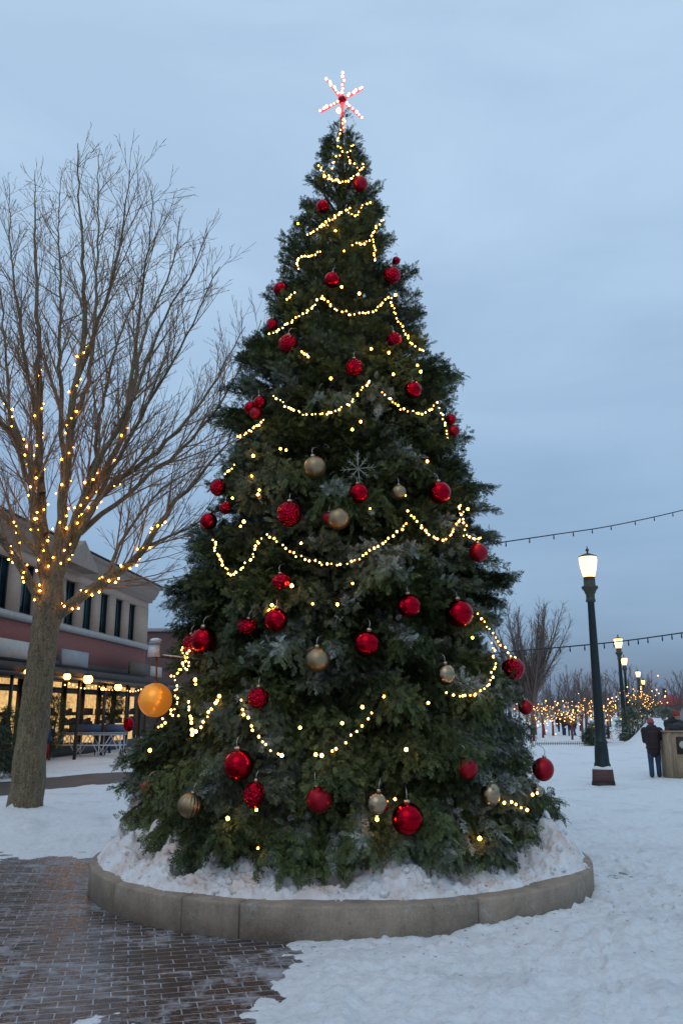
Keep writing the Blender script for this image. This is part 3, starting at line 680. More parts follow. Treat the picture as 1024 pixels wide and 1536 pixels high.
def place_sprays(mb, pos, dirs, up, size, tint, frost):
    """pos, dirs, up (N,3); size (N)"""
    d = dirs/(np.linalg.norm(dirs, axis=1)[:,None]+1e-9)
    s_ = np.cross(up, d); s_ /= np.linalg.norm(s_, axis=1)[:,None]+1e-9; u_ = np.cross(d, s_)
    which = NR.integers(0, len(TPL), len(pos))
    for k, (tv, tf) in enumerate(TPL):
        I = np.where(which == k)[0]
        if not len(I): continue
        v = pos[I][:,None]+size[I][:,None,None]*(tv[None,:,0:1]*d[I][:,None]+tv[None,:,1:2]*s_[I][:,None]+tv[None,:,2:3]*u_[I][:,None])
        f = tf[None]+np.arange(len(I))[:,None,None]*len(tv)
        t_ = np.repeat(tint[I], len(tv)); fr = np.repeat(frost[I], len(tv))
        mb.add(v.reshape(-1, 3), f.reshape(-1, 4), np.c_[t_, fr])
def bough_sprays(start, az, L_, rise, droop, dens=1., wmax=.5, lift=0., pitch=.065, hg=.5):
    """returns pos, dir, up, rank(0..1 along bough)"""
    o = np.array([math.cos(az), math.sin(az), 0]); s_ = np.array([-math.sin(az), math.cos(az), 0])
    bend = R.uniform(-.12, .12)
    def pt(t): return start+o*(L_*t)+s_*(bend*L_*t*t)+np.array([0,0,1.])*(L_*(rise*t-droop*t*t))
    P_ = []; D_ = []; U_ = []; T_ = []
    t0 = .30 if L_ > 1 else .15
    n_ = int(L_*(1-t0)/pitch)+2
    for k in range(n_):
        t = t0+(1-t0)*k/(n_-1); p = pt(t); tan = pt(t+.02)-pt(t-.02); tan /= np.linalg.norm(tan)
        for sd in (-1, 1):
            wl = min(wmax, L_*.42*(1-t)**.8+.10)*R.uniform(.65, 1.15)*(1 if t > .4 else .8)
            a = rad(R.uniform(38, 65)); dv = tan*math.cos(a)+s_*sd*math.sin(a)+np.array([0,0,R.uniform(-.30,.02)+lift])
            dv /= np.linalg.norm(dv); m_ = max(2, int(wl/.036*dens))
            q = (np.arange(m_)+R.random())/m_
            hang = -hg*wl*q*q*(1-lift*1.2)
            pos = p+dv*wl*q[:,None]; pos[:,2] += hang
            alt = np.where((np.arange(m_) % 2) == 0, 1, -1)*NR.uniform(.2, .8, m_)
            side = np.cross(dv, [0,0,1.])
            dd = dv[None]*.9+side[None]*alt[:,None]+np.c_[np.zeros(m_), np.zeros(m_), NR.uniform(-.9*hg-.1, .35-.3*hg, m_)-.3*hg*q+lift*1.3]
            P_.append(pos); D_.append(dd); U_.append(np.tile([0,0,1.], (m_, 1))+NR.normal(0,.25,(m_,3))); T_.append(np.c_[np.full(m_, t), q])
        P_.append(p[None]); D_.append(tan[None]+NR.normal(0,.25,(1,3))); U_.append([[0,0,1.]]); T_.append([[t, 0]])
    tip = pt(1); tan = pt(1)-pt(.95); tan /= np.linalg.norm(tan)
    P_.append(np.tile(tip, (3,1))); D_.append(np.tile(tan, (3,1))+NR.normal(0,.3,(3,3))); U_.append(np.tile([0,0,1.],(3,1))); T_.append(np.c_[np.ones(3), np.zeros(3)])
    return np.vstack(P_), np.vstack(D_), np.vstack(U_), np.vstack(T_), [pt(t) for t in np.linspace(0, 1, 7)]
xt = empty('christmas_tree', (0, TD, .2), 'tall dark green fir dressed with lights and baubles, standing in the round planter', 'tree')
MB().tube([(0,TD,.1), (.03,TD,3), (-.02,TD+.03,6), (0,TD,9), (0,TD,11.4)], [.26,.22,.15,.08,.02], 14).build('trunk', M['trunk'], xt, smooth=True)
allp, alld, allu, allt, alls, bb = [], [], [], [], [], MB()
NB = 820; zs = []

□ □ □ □

Every line of the data should be copied as it stands, without the images.

### Exercise result
Keep writing the Blender script for this image. This is part 3, starting at line 680. More parts follow. Treat the picture as 1024 pixels wide and 1536 pixels high.
def place_sprays(mb, pos, dirs, up, size, tint, frost):
    """pos, dirs, up (N,3); size (N)"""
    d = dirs/(np.linalg.norm(dirs, axis=1)[:,None]+1e-9)
    s_ = np.cross(up, d); s_ /= np.linalg.norm(s_, axis=1)[:,None]+1e-9; u_ = np.cross(d, s_)
    which = NR.integers(0, len(TPL), len(pos))
    for k, (tv, tf) in enumerate(TPL):
        I = np.where(which == k)[0]
        if not len(I): continue
        v = pos[I][:,None]+size[I][:,None,None]*(tv[None,:,0:1]*d[I][:,None]+tv[None,:,1:2]*s_[I][:,None]+tv[None,:,2:3]*u_[I][:,None])
        f = tf[None]+np.arange(len(I))[:,None,None]*len(tv)
        t_ = np.repeat(tint[I], len(tv)); fr = np.repeat(frost[I], len(tv))
        mb.add(v.reshape(-1, 3), f.reshape(-1, 4), np.c_[t_, fr])
def bough_sprays(start, az, L_, rise, droop, dens=1., wmax=.5, lift=0., pitch=.065, hg=.5):
    """returns pos, dir, up, rank(0..1 along bough)"""
    o = np.array([math.cos(az), math.sin(az), 0]); s_ = np.array([-math.sin(az), math.cos(az), 0])
    bend = R.uniform(-.12, .12)
    def pt(t): return start+o*(L_*t)+s_*(bend*L_*t*t)+np.array([0,0,1.])*(L_*(rise*t-droop*t*t))
    P_ = []; D_ = []; U_ = []; T_ = []
    t0 = .30 if L_ > 1 else .15
    n_ = int(L_*(1-t0)/pitch)+2
    for k in range(n_):
        t = t0+(1-t0)*k/(n_-1); p = pt(t); tan = pt(t+.02)-pt(t-.02); tan /= np.linalg.norm(tan)
        for sd in (-1, 1):
            wl = min(wmax, L_*.42*(1-t)**.8+.10)*R.uniform(.65, 1.15)*(1 if t > .4 else .8)
            a = rad(R.uniform(38, 65)); dv = tan*math.cos(a)+s_*sd*math.sin(a)+np.array([0,0,R.uniform(-.30,.02)+lift])
            dv /= np.linalg.norm(dv); m_ = max(2, int(wl/.036*dens))
            q = (np.arange(m_)+R.random())/m_
            hang = -hg*wl*q*q*(1-lift*1.2)
            pos = p+dv*wl*q[:,None]; pos[:,2] += hang
            alt = np.where((np.arange(m_) % 2) == 0, 1, -1)*NR.uniform(.2, .8, m_)
            side = np.cross(dv, [0,0,1.])
            dd = dv[None]*.9+side[None]*alt[:,None]+np.c_[np.zeros(m_), np.zeros(m_), NR.uniform(-.9*hg-.1, .35-.3*hg, m_)-.3*hg*q+lift*1.3]
            P_.append(pos); D_.append(dd); U_.append(np.tile([0,0,1.], (m_, 1))+NR.normal(0,.25,(m_,3))); T_.append(np.c_[np.full(m_, t), q])
        P_.append(p[None]); D_.append(tan[None]+NR.normal(0,.25,(1,3))); U_.append([[0,0,1.]]); T_.append([[t, 0]])
    tip = pt(1); tan = pt(1)-pt(.95); tan /= np.linalg.norm(tan)
    P_.append(np.tile(tip, (3,1))); D_.append(np.tile(tan, (3,1))+NR.normal(0,.3,(3,3))); U_.append(np.tile([0,0,1.],(3,1))); T_.append(np.c_[np.ones(3), np.zeros(3)])
    return np.vstack(P_), np.vstack(D_), np.vstack(U_), np.vstack(T_), [pt(t) for t in np.linspace(0, 1, 7)]
xt = empty('christmas_tree', (0, TD, .2), 'tall dark green fir dressed with lights and baubles, standing in the round planter', 'tree')
MB().tube([(0,TD,.1), (.03,TD,3), (-.02,TD+.03,6), (0,TD,9), (0,TD,11.4)], [.26,.22,.15,.08,.02], 14).build('trunk', M['trunk'], xt, smooth=True)
allp, alld, allu, allt, alls, bb = [], [], [], [], [], MB()
NB = 820; zs = []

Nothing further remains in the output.